[PROBLEM DESCRIPTION]: Repeat only the lines from the one containing "The Blender Python" through the one containing "0.014), side=(1, 0, 0))", exactly as written, both ends included.

[ENTRIES]:
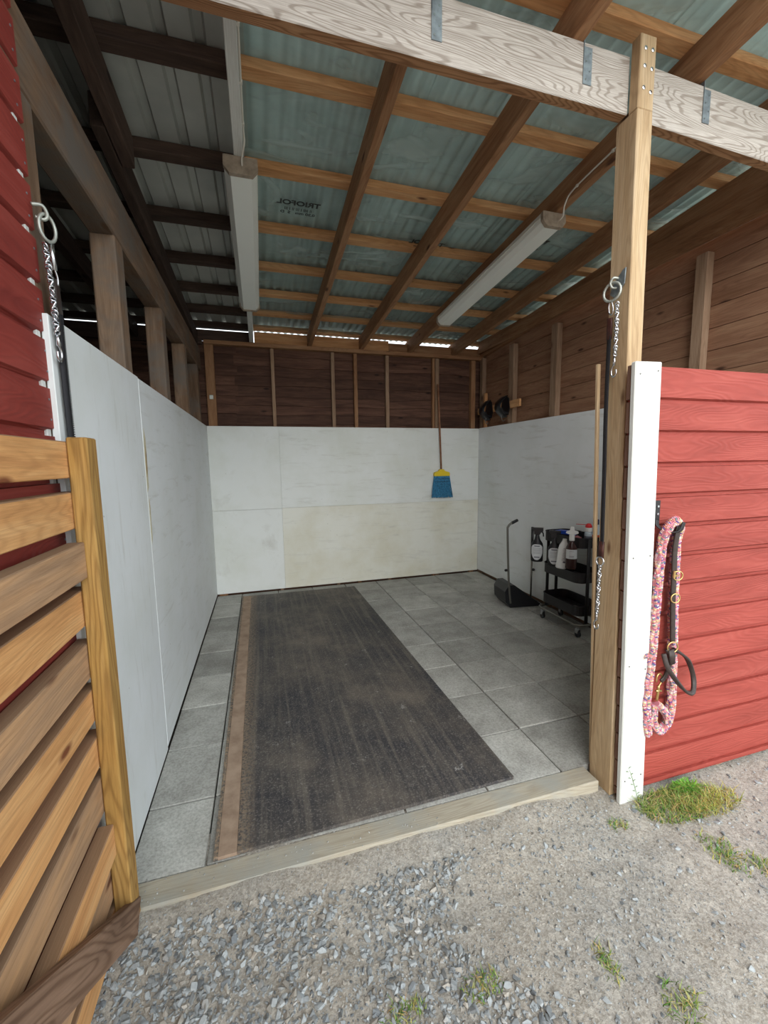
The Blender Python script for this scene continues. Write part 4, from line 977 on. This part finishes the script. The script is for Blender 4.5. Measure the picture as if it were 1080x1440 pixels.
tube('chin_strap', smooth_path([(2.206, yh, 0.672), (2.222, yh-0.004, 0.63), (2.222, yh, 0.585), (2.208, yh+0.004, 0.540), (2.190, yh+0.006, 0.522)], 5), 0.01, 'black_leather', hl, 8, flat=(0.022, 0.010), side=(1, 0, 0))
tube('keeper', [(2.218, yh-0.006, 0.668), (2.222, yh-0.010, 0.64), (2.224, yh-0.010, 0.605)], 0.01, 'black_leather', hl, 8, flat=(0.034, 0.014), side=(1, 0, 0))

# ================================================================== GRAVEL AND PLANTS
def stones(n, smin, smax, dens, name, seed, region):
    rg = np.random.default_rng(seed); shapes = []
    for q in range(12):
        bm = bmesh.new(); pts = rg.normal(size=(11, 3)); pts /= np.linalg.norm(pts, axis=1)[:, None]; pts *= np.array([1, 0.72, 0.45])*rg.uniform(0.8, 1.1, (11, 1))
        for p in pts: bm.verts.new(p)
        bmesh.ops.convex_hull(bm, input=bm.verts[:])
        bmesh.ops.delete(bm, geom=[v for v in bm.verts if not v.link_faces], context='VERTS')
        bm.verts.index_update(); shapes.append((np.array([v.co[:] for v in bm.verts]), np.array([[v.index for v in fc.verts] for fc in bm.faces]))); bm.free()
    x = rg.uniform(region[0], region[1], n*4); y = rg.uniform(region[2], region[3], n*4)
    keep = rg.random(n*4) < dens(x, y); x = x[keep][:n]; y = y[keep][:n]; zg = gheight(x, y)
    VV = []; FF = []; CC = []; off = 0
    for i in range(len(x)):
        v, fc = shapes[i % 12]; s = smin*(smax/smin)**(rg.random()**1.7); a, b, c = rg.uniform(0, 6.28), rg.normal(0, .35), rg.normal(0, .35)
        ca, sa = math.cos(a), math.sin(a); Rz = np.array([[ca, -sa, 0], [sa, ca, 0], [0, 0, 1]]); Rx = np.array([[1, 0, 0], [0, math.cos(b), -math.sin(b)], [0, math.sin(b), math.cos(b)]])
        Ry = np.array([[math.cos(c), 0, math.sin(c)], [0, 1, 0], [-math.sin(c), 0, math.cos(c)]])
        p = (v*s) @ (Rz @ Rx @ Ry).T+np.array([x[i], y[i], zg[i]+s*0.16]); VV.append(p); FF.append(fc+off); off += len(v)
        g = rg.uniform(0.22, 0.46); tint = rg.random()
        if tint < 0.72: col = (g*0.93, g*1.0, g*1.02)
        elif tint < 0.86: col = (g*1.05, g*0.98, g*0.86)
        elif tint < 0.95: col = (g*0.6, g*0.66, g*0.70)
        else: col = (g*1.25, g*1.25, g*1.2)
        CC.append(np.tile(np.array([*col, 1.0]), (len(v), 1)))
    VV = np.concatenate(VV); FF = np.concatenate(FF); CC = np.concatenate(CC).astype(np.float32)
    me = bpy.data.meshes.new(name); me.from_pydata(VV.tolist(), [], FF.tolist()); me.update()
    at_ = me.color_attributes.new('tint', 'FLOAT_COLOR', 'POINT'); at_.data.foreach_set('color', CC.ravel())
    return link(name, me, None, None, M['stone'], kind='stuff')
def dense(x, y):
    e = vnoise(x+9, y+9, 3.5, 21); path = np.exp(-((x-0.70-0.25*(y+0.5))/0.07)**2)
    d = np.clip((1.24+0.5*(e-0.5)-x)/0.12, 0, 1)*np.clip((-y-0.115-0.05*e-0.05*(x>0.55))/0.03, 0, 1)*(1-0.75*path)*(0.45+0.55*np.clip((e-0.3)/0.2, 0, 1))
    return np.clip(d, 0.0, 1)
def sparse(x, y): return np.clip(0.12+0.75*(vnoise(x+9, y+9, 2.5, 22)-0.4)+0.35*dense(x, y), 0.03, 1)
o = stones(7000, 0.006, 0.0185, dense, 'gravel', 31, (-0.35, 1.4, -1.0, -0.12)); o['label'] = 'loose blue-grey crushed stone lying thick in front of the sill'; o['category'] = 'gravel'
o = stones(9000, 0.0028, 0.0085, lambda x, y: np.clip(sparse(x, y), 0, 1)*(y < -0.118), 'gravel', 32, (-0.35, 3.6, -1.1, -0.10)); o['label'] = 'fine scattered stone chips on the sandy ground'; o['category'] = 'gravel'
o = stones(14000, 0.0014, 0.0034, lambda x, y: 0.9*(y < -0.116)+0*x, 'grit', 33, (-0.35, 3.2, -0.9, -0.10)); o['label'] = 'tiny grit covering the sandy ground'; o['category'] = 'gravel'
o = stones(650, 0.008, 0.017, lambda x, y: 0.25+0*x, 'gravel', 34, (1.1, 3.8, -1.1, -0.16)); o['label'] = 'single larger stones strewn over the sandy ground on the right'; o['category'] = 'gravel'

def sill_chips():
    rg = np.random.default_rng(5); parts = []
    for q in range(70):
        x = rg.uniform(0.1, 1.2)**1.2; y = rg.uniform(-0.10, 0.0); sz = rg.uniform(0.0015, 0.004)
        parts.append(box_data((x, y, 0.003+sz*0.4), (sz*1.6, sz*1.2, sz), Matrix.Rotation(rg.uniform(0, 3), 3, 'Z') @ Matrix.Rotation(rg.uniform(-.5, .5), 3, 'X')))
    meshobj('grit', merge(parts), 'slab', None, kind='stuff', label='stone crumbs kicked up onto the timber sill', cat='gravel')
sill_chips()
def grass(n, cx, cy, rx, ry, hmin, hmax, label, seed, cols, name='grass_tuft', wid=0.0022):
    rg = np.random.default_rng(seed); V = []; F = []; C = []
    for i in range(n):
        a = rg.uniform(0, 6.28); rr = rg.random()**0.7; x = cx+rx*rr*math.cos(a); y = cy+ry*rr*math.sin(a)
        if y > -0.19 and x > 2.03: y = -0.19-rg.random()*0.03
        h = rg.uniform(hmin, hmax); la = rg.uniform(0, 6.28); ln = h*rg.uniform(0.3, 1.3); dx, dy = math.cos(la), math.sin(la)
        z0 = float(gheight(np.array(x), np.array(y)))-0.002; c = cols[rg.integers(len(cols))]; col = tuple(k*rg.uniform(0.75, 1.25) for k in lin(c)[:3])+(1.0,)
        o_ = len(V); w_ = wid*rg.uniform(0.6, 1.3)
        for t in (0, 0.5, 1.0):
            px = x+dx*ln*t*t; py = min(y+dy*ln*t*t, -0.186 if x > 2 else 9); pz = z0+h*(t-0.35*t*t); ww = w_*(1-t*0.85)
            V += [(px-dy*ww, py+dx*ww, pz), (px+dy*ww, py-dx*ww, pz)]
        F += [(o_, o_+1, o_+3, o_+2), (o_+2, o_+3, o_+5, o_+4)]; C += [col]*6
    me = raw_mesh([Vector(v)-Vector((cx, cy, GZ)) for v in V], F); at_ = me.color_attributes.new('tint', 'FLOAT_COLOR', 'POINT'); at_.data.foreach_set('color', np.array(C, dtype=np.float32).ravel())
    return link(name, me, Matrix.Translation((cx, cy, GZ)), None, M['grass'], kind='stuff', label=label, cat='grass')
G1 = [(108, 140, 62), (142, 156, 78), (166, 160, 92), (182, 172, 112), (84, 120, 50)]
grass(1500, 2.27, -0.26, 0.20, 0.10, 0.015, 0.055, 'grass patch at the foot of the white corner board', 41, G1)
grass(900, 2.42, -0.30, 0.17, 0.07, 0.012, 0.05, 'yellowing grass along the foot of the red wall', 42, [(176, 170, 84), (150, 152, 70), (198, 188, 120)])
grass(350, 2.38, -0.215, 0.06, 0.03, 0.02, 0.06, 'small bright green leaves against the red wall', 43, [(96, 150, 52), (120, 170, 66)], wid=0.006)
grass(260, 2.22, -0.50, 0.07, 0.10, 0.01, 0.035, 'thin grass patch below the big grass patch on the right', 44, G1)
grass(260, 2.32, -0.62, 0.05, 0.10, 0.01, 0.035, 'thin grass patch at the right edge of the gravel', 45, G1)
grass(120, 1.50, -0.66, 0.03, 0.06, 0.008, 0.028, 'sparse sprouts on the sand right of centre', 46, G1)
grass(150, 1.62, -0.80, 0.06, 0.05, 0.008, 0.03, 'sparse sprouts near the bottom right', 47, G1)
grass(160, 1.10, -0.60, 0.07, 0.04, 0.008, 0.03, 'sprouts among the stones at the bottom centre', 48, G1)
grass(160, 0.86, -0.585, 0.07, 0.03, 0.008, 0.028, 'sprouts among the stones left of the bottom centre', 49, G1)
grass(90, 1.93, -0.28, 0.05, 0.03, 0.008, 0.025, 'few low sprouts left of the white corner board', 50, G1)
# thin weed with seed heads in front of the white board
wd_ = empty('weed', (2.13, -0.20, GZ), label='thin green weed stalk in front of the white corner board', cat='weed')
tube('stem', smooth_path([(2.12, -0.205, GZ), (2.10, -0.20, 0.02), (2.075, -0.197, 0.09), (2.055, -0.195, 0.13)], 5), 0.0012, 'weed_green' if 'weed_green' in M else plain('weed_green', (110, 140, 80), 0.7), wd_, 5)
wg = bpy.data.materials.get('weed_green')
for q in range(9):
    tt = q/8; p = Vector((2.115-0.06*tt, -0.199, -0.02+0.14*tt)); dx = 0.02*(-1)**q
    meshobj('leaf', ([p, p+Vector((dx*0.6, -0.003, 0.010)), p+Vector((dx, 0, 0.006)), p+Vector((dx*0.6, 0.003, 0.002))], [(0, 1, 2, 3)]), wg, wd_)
---
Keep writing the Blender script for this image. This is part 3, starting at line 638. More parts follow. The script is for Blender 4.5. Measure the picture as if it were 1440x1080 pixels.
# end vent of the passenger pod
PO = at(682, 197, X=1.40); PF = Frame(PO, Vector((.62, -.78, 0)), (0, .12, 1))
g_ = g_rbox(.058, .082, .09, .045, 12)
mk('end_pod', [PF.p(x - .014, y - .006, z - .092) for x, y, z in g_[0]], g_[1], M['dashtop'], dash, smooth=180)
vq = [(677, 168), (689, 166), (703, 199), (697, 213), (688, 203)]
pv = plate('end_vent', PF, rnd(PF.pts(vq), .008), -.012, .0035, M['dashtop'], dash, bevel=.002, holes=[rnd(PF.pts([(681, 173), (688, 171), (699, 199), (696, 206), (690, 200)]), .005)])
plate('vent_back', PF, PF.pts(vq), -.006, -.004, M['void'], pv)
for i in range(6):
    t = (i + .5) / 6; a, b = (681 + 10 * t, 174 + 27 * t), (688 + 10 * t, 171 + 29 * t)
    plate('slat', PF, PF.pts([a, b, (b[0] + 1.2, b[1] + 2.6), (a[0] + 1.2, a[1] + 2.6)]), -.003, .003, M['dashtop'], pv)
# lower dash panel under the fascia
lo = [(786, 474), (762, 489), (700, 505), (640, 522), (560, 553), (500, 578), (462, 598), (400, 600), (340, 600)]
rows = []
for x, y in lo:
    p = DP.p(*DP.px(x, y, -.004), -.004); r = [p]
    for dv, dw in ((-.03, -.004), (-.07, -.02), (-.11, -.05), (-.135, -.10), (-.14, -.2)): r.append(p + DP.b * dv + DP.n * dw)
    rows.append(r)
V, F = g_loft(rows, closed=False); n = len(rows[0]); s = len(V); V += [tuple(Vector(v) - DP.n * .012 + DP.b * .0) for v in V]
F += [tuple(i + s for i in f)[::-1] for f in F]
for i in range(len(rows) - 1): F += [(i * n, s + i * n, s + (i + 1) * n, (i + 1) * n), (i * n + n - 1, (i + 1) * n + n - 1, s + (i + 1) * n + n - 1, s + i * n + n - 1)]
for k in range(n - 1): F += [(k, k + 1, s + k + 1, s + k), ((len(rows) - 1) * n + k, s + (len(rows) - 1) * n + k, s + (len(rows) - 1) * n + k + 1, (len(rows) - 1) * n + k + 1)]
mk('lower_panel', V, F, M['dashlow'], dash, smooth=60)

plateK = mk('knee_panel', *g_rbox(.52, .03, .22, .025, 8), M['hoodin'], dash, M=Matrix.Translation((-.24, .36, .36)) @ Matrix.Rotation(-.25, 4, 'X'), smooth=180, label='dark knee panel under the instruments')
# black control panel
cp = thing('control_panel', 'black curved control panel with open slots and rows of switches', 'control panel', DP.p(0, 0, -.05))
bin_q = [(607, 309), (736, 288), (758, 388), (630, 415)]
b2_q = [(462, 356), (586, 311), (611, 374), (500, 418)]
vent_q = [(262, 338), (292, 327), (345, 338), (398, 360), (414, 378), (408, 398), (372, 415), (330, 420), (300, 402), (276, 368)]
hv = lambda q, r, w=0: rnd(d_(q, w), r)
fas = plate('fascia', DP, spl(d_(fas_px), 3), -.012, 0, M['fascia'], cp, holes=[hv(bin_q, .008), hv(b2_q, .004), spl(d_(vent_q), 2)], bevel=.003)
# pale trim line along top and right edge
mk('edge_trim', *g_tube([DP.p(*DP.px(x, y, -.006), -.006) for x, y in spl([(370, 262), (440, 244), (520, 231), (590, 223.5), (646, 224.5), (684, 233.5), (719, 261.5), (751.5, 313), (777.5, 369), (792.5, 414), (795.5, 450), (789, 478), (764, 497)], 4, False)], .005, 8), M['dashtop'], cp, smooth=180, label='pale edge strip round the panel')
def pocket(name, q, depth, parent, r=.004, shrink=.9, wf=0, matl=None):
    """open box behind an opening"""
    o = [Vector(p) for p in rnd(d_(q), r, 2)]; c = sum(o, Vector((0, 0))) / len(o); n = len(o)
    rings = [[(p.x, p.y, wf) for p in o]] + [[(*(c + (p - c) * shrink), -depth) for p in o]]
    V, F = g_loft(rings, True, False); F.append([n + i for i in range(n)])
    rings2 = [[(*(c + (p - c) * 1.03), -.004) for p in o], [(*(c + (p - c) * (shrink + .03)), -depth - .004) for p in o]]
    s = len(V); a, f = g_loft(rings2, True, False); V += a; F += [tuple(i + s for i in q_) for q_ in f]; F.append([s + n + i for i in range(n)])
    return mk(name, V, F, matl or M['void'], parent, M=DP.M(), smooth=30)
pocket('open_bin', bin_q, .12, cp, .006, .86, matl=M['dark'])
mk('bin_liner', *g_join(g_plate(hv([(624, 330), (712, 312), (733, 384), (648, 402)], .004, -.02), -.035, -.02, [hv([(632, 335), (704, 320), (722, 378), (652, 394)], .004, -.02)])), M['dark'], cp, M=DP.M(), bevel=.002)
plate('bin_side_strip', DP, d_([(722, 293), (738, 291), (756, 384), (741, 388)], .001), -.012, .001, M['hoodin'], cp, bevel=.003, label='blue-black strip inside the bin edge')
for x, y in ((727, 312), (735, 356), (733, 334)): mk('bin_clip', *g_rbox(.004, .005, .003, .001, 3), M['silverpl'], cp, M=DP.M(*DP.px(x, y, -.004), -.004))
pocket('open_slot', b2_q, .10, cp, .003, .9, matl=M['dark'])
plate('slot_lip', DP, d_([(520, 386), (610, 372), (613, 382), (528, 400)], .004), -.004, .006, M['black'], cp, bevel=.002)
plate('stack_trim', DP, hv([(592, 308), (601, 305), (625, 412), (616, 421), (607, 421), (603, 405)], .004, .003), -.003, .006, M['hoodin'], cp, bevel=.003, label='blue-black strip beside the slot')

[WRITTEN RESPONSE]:
The Blender Python script for this scene continues. Write part 4, from line 977 on. This part finishes the script. The script is for Blender 4.5. Measure the picture as if it were 1080x1440 pixels.
tube('chin_strap', smooth_path([(2.206, yh, 0.672), (2.222, yh-0.004, 0.63), (2.222, yh, 0.585), (2.208, yh+0.004, 0.540), (2.190, yh+0.006, 0.522)], 5), 0.01, 'black_leather', hl, 8, flat=(0.022, 0.010), side=(1, 0, 0))
tube('keeper', [(2.218, yh-0.006, 0.668), (2.222, yh-0.010, 0.64), (2.224, yh-0.010, 0.605)], 0.01, 'black_leather', hl, 8, flat=(0.034, 0.014), side=(1, 0, 0))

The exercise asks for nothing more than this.